**THE PROBLEM**
Skip pictures; extract every line from the one with "Reconstruct this image" through the one with "RNG = random.Random(7)", exactly as written.
[start INPUT]
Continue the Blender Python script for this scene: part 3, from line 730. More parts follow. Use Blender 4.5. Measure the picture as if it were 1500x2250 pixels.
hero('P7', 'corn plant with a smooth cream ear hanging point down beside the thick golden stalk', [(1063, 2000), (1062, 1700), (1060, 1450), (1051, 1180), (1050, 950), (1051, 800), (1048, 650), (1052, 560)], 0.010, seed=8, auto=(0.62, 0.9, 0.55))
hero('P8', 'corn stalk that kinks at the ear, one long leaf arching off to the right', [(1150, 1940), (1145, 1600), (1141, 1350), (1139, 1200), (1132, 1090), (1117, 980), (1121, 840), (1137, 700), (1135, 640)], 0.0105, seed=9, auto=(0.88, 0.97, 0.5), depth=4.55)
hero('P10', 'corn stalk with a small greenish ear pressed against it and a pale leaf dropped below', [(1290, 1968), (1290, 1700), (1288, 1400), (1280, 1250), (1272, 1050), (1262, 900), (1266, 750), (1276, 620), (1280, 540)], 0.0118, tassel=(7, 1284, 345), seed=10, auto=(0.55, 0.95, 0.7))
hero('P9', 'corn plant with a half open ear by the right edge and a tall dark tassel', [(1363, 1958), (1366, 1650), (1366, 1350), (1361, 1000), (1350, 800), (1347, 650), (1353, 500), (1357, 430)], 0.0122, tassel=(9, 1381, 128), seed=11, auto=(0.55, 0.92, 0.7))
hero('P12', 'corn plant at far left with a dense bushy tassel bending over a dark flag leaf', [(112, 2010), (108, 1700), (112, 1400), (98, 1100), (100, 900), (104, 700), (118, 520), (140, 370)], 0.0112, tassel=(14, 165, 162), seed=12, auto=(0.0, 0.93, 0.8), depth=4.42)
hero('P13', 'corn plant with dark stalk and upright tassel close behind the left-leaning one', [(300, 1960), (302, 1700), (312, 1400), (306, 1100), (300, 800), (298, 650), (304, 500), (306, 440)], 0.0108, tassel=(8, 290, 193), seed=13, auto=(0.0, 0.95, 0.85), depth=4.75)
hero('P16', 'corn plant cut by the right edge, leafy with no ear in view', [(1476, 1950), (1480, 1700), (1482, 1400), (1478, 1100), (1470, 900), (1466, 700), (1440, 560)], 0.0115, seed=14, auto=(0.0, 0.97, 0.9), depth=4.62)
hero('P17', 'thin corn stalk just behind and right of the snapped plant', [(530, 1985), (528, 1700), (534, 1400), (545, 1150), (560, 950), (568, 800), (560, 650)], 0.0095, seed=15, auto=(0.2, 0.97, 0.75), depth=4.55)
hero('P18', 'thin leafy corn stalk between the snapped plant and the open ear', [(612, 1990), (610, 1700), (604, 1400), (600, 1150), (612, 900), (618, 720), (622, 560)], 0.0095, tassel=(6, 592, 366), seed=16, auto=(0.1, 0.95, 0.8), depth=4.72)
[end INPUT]
[start INPUT]
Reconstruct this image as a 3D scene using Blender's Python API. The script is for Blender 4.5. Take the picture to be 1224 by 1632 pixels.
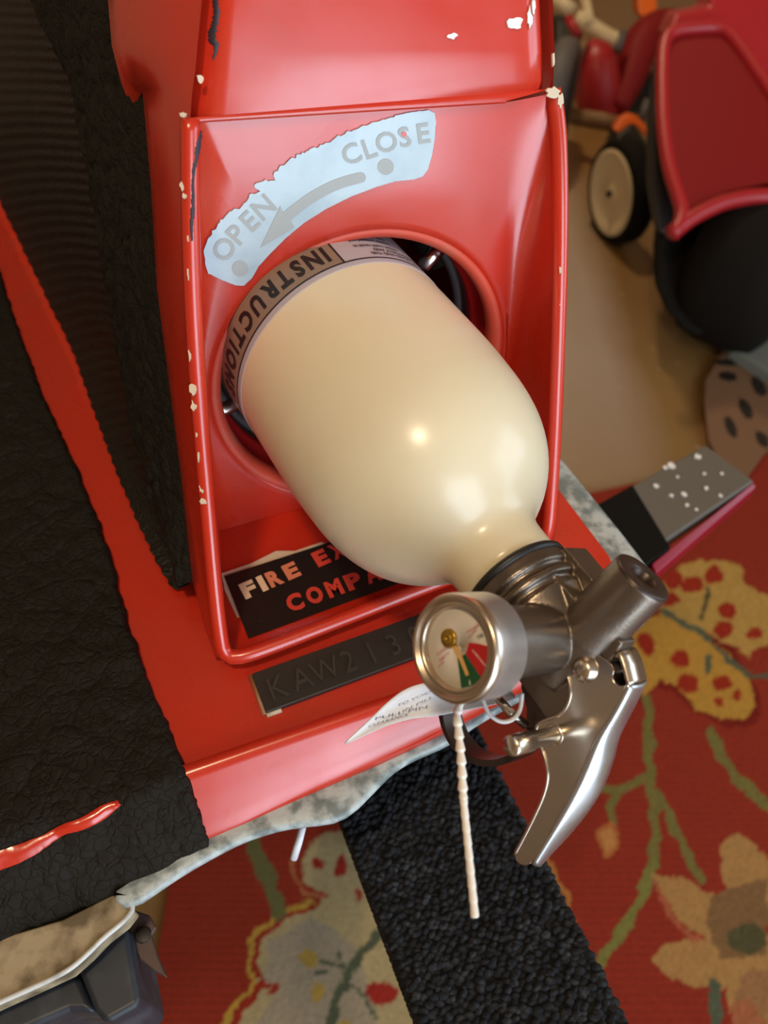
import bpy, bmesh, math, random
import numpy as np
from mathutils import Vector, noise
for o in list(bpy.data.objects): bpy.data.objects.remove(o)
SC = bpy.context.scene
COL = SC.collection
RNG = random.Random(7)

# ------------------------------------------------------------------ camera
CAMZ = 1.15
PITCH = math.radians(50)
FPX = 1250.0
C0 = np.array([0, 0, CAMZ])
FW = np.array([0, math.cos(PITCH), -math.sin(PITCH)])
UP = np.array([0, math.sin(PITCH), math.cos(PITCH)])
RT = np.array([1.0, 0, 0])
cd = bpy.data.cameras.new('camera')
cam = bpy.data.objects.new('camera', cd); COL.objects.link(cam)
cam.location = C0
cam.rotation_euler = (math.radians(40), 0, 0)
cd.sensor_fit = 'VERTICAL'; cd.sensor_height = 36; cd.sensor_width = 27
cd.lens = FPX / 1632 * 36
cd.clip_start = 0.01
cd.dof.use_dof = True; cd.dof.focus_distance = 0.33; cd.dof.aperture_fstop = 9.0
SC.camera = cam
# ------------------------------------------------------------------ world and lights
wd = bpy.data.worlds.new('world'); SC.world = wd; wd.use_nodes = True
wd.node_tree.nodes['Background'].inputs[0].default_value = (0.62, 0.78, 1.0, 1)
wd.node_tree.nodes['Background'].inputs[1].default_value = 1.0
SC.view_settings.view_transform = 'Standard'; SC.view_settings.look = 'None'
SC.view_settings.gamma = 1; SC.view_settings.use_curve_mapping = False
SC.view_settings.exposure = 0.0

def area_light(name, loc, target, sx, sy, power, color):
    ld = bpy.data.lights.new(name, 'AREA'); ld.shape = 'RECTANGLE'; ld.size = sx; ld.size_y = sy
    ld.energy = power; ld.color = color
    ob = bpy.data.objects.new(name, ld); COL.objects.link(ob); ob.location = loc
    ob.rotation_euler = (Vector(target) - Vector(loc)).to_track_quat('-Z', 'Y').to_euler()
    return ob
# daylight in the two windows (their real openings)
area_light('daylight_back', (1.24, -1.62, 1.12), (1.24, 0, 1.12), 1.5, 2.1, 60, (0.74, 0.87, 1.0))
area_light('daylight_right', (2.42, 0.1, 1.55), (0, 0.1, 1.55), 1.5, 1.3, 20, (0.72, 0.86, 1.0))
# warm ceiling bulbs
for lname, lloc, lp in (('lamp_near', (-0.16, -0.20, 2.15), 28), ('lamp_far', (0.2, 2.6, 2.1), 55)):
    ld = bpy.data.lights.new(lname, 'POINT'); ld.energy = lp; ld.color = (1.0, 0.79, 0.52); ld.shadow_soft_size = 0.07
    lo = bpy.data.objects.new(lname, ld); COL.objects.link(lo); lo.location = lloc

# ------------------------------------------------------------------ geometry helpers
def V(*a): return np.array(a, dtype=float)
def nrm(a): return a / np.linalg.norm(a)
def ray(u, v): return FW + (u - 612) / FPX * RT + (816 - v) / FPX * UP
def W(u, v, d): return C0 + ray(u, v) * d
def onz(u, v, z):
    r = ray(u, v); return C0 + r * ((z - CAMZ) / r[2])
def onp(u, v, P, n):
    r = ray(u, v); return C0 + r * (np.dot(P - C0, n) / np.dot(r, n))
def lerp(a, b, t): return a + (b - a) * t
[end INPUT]
**WORKED SOLUTION**
Reconstruct this image as a 3D scene using Blender's Python API. The script is for Blender 4.5. Take the picture to be 1224 by 1632 pixels.
import bpy, bmesh, math, random
import numpy as np
from mathutils import Vector, noise
for o in list(bpy.data.objects): bpy.data.objects.remove(o)
SC = bpy.context.scene
COL = SC.collection
RNG = random.Random(7)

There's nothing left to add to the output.